Mais la mèche est allumée. Des groupes font alors face aux forces de l’ordre, très bien organisées, avenue de la Porte-Neuve. Ils finissent par passer le premier rideau policier, font 200 ou 300 mètres avant de se heurter à un second cordon escorté d’une autopompe. Ils avancent pour empêcher les manifestants d’aller vers le centre-ville. Des fumigènes volent, mais des pierres sont aussi jetées vers les policiers.

La bonne humeur a laissé la place au chaos et à la violence. Des policiers sont poussés et frappés, des coups de matraque arrivent en réplique. L’autopompe entre en action, et les manifestants refluent. Même mouillés, certains repartiront tout de même ensuite à l’assaut.

L’autopompe a dû entrer en action. (Photo: Guy Wolff)

L’autopompe a dû entrer en action. (Photo: Guy Wolff)

Le face-à-face se poursuit au Glacis. Avec, au premier rang, quelques furieux visiblement frustrés de ne pas réussir à déstabiliser les policiers. Il est 16h, et de nombreux manifestants commencent à quitter les lieux.  Lassés, ou simplement inquiets de voir les choses ainsi dégénérer.

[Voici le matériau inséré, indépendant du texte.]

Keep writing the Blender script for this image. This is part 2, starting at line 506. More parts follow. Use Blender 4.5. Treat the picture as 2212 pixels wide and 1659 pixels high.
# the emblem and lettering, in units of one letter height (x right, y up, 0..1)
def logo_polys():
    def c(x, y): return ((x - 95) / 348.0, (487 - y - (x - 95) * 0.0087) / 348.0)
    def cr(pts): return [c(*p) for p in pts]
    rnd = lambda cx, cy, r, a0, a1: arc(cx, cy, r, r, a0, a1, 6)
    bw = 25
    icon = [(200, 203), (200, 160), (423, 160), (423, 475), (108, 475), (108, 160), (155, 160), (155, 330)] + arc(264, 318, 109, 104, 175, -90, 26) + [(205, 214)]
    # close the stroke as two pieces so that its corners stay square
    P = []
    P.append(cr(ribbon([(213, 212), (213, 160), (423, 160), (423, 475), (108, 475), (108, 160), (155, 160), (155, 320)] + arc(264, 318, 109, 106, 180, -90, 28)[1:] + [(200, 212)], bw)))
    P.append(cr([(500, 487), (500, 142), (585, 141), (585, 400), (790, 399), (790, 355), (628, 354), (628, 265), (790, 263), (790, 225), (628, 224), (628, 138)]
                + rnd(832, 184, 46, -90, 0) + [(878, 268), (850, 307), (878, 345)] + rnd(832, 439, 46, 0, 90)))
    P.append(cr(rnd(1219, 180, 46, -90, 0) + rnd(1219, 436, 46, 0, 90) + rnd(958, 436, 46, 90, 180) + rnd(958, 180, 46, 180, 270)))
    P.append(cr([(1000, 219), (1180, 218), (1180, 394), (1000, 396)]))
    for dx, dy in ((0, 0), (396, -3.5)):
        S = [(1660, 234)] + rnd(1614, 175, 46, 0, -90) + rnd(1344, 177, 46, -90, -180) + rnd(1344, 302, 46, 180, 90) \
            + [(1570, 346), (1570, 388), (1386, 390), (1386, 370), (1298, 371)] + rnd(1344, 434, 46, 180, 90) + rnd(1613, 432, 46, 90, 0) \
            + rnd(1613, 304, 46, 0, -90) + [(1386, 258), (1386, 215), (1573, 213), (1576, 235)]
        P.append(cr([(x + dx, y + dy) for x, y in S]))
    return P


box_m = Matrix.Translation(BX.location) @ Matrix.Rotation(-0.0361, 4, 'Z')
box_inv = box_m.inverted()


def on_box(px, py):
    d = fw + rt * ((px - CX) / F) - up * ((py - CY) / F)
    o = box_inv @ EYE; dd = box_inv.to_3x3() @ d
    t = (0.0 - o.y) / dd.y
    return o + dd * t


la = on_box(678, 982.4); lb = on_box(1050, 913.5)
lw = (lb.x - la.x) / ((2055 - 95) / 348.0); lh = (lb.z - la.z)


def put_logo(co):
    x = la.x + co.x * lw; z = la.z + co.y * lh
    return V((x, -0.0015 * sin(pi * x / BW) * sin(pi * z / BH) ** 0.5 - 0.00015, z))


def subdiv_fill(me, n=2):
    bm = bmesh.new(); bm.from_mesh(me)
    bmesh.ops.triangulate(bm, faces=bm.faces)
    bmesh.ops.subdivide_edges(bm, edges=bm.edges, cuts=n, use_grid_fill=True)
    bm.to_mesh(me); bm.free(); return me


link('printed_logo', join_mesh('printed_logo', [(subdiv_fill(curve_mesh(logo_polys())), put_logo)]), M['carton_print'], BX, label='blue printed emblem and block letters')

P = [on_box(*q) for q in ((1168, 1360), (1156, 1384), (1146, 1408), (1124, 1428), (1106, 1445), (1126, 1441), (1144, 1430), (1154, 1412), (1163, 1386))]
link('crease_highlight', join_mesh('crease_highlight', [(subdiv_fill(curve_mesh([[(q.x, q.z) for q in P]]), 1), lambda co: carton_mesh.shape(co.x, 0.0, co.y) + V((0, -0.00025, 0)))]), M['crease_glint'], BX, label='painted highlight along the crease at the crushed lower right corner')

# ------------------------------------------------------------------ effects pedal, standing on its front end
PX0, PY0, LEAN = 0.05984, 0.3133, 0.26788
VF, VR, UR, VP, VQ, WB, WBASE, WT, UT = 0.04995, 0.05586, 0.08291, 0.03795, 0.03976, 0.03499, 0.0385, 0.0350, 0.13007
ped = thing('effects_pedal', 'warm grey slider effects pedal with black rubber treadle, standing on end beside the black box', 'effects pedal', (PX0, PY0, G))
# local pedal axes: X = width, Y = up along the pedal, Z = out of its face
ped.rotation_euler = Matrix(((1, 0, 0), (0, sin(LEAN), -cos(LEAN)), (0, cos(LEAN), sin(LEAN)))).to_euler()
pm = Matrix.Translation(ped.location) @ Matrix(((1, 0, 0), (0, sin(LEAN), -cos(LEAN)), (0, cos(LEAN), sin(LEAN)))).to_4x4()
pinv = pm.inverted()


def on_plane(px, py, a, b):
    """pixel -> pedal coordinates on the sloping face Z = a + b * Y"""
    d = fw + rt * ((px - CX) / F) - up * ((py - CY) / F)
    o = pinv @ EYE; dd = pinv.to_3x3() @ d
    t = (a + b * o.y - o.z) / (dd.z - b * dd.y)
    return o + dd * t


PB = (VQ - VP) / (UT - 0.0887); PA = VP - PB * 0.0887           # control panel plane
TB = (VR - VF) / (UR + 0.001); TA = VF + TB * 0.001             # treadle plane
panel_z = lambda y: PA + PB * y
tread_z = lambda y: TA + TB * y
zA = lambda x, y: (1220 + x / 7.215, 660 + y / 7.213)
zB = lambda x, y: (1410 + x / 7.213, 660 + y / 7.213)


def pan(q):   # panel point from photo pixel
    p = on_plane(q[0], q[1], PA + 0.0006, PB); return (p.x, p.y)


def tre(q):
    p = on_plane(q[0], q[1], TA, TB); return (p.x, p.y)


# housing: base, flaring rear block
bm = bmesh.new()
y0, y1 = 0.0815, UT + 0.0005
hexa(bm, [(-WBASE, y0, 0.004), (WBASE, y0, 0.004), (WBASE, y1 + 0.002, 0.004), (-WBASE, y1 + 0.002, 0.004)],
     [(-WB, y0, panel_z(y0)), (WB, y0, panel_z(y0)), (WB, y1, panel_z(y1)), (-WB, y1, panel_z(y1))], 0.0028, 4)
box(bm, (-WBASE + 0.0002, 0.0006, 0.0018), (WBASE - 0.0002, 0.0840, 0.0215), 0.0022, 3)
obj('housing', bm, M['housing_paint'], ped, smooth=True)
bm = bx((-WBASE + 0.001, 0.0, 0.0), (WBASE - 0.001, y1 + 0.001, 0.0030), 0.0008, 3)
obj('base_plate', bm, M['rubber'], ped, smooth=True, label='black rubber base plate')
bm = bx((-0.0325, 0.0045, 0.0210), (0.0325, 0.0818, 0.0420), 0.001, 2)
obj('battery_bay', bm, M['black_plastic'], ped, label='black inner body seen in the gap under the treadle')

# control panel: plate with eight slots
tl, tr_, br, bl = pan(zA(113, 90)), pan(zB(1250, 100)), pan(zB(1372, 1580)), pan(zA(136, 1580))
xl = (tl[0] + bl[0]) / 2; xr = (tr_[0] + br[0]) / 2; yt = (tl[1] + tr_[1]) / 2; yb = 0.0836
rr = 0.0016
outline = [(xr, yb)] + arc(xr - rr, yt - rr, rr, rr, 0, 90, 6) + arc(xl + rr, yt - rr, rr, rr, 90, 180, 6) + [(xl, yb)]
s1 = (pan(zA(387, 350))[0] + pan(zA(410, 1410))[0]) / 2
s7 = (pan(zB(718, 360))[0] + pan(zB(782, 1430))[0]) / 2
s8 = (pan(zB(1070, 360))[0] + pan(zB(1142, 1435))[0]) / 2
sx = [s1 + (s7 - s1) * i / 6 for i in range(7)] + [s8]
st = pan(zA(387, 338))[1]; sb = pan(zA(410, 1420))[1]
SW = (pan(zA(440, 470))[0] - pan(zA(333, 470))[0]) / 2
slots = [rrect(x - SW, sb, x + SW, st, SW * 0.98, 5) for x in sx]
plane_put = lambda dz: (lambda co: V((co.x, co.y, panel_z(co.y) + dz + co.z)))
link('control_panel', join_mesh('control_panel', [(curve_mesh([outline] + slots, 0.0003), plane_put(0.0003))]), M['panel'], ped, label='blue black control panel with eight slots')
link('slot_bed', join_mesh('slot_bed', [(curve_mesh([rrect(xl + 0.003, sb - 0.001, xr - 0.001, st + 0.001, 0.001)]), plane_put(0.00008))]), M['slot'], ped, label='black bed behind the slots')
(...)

Mais d’autres parviennent à gagner le centre-ville vers 17h, pourchassés par la police. Deux marchés de Noël sont fermés, tout comme la circulation sur le boulevard Roosevelt, les trams sont temporairement à l’arrêt…

Les derniers manifestants ont été dispersés vers 18h. (Photo: Guy Wolff/Maison Moderne)

Les derniers manifestants ont été dispersés vers 18h. (Photo: Guy Wolff/Maison Moderne)

Vers 18h, les derniers groupes sont dispersés, et la situation redevient normale peu après.

Dans la soirée, on annonce une quinzaine d’interpellations. Finalement, il y en aura 19. «14 personnes ont été interpellées au niveau administratif», a indiqué la police, dans un bilan dressé dimanche soir. Dans cinq autres cas, «une procédure judiciaire a été entamée, notamment pour les faits suivants: rébellion envers des agents de la police, armes prohibées, agression et menace d’une personne, symbole ou signe propre à troubler la paix publique». Mais d’autres procès-verbaux et rapports pourraient encore être dressés, sur base, notamment, des images filmées par la police.

Mais aucun blessé grave n’est à déplorer.

Des groupes ont marché pour rejoindre le centre-ville. (Photo: Guy Wolff/Maison Moderne)

Des groupes ont marché pour rejoindre le centre-ville. (Photo: Guy Wolff/Maison Moderne)

Dimanche, une autre manifestation était prévue. Une nouvelle marche silencieuse pour les droits et les libertés. La police était évidemment à nouveau bien présente. Mais cette fois, tout s’est déroulé de manière beaucoup plus paisible.

Les 500 manifestants se sont réunis vers 15h place de l’Europe pour rejoindre, comme autorisé, le Glacis, où ils sont arrivés vers 15h30. Tout était fini vers 17h sans aucun incident à déplorer, cette fois.